Fidelity Bitcoin. Source: Adobe / 24K-Production

Bitcoin (BTC) may be a form of “exponential gold” capable of outperforming the precious metal in times of high inflation, wrote Fidelity’s Global Macro Director Jurrien Timmer on Wednesday.

In a series of threads posted on X this week, Timmer outlined how Bitcoin’s risk-return ratio is in a “different universe” from traditional asset classes like gold, stocks, or treasury debt.

“In my view, Bitcoin is a commodity currency that aspires to be a store of value and a hedge against monetary debasement,” he wrote on Wednesday. “I think of it as exponential gold.”

While recognizing gold as “money,” the analyst said it is “too deflationary and clunky to be used as a medium of exchange.” Nevertheless, the precious metal has gained market share relative to GDP during periods of excessive money supply growth, such as in the 1970s and 2000s.

Bitcoin bullish hedge fund managers from Paul Tudor Jones to BlackRock’s Larry Fink have frequently likened Bitcoin to “digital gold” for its reliable scarcity in comparison to dollars or other forms of fiat currency.

When the Federal Reserve reduced interest rates in 2020, Bitcoin and gold surged to new all-time highs within months. Likewise, each experienced major retracements in 2022 as interest rates climbed, but both have recovered remarkably well since then.

What differentiates both assets is volatility, with Bitcoin showing roughly four times the volatility of gold “Bitcoin’s high vol gets a bad rap sometimes, but with those huge drawdowns also come large gains,” Timmer wrote.

“Yes, Bitcoin is down 54% from its two-year high, but it is also up 84% from its low,” he continued, adding that government bonds “can’t hold a candle to that risk-reward math.”

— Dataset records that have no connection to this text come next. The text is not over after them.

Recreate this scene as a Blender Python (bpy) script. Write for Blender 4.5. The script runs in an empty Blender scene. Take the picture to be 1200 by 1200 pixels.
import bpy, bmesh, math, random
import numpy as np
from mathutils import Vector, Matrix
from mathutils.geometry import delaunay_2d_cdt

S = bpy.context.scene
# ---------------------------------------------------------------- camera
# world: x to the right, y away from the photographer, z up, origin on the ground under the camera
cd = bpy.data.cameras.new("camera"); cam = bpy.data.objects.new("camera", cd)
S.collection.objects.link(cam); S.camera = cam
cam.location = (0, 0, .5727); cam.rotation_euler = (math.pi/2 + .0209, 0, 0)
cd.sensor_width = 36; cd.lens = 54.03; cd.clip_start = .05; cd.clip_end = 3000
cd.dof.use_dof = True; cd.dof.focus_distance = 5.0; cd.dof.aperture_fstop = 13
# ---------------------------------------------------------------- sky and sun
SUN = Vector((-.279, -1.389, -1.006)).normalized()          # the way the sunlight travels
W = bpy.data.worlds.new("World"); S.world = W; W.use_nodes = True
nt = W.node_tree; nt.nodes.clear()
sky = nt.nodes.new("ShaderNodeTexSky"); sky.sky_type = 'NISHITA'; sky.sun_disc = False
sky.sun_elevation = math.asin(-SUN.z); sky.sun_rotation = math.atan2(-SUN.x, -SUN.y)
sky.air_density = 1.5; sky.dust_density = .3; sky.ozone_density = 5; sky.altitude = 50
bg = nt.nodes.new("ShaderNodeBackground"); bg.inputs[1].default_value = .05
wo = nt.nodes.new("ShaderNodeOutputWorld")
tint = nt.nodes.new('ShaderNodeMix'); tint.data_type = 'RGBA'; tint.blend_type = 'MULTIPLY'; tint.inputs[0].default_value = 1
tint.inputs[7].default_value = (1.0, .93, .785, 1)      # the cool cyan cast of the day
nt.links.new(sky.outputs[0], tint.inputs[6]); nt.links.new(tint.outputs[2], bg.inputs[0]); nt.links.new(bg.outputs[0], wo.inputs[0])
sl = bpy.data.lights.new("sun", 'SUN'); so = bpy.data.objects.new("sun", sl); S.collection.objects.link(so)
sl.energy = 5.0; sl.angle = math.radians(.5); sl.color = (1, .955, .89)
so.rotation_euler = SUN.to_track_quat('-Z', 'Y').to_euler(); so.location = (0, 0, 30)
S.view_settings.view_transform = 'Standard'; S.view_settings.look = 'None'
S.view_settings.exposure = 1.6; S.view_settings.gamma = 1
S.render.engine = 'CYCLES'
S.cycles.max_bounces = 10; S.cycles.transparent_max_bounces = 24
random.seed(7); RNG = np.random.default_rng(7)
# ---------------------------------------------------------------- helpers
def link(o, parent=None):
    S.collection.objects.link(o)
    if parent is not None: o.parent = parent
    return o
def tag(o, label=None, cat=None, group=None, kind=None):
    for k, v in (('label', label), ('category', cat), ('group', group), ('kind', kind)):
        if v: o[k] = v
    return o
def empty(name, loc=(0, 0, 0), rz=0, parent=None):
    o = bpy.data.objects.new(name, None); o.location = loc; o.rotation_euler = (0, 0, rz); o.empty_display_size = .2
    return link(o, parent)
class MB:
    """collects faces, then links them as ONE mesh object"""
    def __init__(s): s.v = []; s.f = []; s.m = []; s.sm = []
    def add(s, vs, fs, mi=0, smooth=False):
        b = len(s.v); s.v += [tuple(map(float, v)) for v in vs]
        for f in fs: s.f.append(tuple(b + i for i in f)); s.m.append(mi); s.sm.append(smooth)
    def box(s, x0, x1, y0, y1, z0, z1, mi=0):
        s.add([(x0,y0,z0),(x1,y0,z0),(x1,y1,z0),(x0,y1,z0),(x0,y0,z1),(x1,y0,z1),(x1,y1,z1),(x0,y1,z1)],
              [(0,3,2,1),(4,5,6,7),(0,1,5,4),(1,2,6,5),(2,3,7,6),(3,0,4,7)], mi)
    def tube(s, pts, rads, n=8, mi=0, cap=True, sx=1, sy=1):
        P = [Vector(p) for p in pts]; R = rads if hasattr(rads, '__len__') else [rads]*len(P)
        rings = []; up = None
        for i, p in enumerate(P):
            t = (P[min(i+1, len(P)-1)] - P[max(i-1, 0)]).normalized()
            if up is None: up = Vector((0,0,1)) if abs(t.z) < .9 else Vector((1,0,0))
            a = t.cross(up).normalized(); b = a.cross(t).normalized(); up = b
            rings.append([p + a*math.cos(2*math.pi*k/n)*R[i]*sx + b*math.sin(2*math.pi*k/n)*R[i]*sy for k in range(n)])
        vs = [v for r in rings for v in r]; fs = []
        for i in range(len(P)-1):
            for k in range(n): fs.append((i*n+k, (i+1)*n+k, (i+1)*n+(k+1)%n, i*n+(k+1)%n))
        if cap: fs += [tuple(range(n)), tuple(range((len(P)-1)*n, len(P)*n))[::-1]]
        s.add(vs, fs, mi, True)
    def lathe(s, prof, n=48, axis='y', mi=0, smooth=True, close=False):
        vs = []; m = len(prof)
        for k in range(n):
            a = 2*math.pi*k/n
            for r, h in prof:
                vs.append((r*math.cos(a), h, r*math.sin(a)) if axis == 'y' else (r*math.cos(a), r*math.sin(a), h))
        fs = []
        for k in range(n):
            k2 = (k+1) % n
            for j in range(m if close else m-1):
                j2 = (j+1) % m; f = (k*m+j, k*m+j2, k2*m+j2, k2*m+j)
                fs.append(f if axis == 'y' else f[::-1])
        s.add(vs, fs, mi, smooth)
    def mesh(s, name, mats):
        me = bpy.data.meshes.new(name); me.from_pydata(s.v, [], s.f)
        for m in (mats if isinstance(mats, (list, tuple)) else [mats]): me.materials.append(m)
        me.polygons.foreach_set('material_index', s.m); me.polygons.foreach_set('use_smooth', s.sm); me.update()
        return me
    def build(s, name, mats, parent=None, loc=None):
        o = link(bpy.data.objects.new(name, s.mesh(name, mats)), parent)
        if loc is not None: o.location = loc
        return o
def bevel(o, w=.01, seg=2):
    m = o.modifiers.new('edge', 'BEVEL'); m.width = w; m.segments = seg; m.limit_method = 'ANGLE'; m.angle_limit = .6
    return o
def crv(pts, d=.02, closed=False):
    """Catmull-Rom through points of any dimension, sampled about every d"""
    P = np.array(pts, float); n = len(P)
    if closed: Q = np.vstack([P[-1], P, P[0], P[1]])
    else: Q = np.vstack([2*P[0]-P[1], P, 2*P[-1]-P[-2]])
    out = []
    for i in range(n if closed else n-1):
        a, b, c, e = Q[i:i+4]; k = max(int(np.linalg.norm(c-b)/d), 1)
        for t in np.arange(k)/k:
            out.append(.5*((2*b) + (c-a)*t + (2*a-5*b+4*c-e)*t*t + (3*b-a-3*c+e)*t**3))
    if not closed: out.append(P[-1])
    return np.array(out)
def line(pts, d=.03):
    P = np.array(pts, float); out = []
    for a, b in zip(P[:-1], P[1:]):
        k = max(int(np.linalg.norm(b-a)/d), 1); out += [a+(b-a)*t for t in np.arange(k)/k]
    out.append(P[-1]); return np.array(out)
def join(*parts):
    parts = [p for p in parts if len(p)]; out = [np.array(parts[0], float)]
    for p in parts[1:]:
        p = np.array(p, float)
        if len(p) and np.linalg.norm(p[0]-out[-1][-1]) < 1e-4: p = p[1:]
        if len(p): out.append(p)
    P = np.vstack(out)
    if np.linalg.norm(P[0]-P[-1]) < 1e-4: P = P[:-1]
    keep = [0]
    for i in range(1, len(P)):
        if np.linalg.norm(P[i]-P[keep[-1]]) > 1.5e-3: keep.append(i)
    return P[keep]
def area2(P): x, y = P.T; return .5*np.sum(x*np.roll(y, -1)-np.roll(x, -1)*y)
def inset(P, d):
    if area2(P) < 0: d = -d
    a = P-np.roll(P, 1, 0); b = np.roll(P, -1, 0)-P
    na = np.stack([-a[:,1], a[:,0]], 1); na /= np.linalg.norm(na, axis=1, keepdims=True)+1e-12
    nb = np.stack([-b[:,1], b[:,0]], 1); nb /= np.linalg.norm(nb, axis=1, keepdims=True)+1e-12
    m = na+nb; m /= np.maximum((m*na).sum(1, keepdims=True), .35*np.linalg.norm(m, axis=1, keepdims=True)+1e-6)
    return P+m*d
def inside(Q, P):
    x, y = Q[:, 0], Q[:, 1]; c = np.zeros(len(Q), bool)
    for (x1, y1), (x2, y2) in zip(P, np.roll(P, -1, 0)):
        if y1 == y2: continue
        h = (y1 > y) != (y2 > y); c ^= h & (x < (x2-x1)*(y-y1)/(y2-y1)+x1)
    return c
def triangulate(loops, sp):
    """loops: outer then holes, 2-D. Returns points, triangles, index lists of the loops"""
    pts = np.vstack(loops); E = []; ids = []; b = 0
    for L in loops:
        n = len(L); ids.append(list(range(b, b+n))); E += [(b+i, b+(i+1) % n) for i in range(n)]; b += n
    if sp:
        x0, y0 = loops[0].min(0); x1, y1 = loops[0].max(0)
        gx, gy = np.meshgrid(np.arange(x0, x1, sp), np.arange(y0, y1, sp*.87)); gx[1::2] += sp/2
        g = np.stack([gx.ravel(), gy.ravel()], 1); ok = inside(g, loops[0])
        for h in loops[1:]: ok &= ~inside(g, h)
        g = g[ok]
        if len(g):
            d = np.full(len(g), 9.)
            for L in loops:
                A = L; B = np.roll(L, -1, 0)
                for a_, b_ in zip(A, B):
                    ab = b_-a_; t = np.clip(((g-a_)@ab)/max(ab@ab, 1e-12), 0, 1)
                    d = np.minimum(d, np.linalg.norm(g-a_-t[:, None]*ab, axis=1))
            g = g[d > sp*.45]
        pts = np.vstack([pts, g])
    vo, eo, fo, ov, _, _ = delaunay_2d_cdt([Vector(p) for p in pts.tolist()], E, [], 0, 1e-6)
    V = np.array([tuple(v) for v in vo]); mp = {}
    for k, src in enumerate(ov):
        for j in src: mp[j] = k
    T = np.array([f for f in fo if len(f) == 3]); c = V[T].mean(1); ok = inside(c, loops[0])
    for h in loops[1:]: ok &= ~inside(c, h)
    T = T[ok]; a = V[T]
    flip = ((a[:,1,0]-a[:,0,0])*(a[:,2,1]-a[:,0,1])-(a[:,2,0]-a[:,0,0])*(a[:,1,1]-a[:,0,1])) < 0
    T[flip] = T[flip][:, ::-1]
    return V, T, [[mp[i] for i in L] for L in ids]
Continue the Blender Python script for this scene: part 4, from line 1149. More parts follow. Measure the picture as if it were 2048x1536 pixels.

By comparison, Gold is now 1% down from its two-year high, and up 22% from its two-year low, now trading for $1978 per ounce.

What Does Bitcoin Trade With?

Despite comparable qualities and periods of parallel trading this year, Timmer noted that Bitcoin still remains completely uncorrelated to gold. Rather, it retains a significant (but shrinking) correlation to the S&P500, while appearing negatively correlated to the US Dollar, and US Treasuries.

“it puts a question mark behind the thesis that Bitcoin is playing for the same team as gold,” he wrote on Friday. “If Bitcoin and gold play on the same team but in different games, then that’s not too bad.